Eye For Film >> Movies >> Instinct (1998) Film Review
Instinct
Reviewed by: Angus Wolfe Murray
When people talk of "a Hollywood film", they mean one in which all the buttons are pushed and every cinematic cliché stands proud. Instinct fits the description to a tee, except, instead of Sean Connery in the lead, it has Anthony Hopkins, who cannot help acting his socks off.
Ethan Powell is Sigourney Weaver in Gorillas In The Mist. Unlike her, when the going gets poachy, he fights back and brains a couple of ape killers. Now he's incarcerated, refusing to speak, wearing Connery's white wig from The Rock and displaying a caged cat attitude towards authority. Theo Caulder (Cuba Gooding Jr) is an ambitious psychiatric student, who is given the task of unlocking the primatologist's mind and discovering what happened out there in the jungle. Ethan's daughter (Maura Tierney) is on hand to stir things up a bit, but finds herself used instead as emotional side salad.

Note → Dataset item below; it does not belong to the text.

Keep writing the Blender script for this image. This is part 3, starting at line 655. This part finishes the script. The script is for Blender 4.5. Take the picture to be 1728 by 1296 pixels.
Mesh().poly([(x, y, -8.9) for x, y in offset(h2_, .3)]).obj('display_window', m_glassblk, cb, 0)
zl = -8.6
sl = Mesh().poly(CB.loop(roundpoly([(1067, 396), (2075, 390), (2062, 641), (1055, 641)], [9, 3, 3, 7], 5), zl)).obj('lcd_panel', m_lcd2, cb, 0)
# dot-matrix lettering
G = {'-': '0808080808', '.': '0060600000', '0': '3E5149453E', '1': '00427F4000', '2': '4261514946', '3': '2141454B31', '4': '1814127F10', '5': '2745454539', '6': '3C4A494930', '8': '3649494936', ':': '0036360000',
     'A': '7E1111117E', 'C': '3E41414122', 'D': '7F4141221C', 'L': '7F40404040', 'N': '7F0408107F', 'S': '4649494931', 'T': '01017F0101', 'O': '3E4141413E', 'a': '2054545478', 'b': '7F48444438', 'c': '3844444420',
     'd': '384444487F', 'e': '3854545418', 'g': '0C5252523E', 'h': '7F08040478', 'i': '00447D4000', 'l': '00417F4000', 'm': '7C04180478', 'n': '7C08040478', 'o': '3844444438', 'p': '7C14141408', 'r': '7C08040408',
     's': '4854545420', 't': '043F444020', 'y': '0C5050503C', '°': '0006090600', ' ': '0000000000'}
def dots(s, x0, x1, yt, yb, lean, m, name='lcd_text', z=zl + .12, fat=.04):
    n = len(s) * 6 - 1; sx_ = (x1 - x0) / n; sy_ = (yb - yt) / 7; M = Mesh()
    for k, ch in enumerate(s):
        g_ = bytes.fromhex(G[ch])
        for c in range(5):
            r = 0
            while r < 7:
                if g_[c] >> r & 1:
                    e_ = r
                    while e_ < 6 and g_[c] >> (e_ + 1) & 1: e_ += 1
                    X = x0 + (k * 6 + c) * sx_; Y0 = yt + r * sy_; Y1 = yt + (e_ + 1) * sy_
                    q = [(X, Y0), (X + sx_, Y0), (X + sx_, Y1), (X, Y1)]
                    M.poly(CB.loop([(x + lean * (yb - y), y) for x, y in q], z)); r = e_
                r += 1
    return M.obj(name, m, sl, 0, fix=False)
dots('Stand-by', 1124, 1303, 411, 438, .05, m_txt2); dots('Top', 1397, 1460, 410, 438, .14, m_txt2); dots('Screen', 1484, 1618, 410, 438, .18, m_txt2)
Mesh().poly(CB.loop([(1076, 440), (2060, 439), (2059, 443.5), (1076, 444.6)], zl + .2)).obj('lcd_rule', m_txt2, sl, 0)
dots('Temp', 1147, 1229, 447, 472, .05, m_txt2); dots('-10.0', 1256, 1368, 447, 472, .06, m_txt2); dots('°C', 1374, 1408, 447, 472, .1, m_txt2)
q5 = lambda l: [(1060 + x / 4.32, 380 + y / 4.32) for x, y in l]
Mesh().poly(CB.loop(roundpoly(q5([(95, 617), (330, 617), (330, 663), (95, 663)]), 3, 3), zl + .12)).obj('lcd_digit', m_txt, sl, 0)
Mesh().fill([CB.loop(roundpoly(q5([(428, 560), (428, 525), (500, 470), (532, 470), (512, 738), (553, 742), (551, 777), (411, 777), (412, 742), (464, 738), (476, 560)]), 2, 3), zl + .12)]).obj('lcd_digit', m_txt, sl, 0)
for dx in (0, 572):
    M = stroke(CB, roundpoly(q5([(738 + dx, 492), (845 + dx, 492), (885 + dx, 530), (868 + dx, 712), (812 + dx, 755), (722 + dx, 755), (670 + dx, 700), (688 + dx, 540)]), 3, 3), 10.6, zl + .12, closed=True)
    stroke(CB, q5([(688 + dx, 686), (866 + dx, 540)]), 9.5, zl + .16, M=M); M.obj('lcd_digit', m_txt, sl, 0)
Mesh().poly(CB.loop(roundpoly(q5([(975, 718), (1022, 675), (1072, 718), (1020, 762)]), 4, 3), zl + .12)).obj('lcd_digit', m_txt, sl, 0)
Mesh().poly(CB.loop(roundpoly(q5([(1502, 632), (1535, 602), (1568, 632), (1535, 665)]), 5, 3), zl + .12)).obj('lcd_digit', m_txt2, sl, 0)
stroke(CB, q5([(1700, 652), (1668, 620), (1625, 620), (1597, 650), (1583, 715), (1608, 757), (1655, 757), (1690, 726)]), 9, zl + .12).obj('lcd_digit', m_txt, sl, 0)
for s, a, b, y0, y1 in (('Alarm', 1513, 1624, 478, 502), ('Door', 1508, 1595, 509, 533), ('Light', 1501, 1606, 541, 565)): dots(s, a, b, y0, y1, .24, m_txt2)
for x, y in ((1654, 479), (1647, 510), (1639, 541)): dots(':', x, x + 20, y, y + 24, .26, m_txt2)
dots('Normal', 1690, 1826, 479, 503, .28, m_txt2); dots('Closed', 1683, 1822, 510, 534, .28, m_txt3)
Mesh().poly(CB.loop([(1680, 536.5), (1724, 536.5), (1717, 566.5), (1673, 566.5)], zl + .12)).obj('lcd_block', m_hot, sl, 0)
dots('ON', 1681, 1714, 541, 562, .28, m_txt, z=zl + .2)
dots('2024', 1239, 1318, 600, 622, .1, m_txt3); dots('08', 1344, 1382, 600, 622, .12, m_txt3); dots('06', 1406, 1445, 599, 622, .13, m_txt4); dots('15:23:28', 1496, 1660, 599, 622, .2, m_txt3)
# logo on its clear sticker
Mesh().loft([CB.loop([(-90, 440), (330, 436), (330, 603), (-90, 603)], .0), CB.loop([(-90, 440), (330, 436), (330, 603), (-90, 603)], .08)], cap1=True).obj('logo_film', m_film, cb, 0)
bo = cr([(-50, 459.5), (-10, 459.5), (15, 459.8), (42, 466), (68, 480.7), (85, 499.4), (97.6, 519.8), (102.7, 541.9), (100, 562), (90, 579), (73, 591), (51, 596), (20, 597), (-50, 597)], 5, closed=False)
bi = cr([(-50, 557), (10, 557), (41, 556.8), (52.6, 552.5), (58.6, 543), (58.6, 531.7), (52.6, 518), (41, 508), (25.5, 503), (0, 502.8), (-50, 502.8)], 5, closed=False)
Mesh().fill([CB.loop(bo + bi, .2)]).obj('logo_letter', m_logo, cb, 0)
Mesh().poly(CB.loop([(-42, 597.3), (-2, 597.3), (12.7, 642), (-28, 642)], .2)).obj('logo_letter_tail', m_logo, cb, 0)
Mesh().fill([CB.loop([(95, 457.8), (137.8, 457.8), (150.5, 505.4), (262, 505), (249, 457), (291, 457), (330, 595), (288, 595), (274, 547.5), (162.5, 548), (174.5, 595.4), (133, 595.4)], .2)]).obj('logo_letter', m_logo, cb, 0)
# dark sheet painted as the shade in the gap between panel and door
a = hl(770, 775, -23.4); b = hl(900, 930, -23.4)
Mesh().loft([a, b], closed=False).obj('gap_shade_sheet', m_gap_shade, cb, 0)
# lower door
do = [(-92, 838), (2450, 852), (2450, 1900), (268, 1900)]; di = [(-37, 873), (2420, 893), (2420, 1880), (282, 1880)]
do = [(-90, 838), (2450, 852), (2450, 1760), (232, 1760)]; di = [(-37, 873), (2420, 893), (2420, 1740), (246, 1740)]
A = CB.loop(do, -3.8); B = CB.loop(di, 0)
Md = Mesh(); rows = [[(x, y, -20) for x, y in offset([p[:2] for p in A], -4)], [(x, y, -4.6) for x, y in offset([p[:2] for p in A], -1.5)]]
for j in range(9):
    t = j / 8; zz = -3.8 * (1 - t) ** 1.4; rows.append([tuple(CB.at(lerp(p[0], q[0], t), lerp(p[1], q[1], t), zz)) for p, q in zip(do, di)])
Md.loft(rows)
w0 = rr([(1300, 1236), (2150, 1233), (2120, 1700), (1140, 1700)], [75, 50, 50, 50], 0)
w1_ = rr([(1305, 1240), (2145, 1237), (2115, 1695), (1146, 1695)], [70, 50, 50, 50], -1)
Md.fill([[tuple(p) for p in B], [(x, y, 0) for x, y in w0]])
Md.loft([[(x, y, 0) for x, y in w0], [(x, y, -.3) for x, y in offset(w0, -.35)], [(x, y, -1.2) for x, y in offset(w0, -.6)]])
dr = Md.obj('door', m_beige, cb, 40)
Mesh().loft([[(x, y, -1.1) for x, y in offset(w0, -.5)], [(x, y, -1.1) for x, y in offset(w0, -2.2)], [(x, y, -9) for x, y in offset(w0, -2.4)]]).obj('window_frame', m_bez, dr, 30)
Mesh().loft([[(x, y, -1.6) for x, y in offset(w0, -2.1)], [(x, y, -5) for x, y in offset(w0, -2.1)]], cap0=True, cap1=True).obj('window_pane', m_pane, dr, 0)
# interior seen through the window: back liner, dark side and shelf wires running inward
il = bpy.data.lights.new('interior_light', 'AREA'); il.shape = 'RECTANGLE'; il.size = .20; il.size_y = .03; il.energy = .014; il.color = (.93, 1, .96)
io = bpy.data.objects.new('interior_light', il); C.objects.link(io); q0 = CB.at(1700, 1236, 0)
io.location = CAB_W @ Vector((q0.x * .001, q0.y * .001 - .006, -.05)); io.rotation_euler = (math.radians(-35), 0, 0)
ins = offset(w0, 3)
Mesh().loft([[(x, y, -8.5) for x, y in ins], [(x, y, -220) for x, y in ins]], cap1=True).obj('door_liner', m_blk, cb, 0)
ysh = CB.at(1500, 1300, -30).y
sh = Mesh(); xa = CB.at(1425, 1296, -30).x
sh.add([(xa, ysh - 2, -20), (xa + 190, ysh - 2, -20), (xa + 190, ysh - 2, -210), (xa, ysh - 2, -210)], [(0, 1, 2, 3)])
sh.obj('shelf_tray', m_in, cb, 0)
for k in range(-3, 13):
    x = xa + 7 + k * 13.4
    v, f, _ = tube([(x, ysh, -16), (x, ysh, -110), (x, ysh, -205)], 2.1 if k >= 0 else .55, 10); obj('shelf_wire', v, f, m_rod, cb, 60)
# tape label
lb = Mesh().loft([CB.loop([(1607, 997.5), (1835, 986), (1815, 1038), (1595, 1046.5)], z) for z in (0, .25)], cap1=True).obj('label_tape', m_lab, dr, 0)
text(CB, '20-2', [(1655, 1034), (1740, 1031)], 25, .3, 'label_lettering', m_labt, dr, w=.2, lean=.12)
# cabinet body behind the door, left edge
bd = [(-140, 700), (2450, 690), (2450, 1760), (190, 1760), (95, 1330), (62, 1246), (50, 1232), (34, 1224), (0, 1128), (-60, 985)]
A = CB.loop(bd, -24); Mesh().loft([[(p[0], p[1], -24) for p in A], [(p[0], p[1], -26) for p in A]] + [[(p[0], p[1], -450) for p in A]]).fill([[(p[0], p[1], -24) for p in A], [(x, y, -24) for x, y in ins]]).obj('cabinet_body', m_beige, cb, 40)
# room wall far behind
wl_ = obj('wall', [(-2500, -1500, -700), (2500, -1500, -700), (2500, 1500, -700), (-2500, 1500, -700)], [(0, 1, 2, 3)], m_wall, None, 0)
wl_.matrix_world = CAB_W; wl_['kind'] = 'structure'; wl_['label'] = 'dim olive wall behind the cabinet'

The prison is a carbon copy of every repressive hell hole on celluloid, with fascist bullies (guards) and lovable crazies (inmates). Essentially, the film is a two-hander, in which stale ecological rhubarb, concerning the rape of the world by "takers" (you and me) and the quality of natural life, is chewed over.
Gooding and Hopkins give it the works. They are really trying. Pity the script (Gerald DiPego of Message In A Bottle) lets them down. As for the ending, even aficionados of the Hollywood film will blush.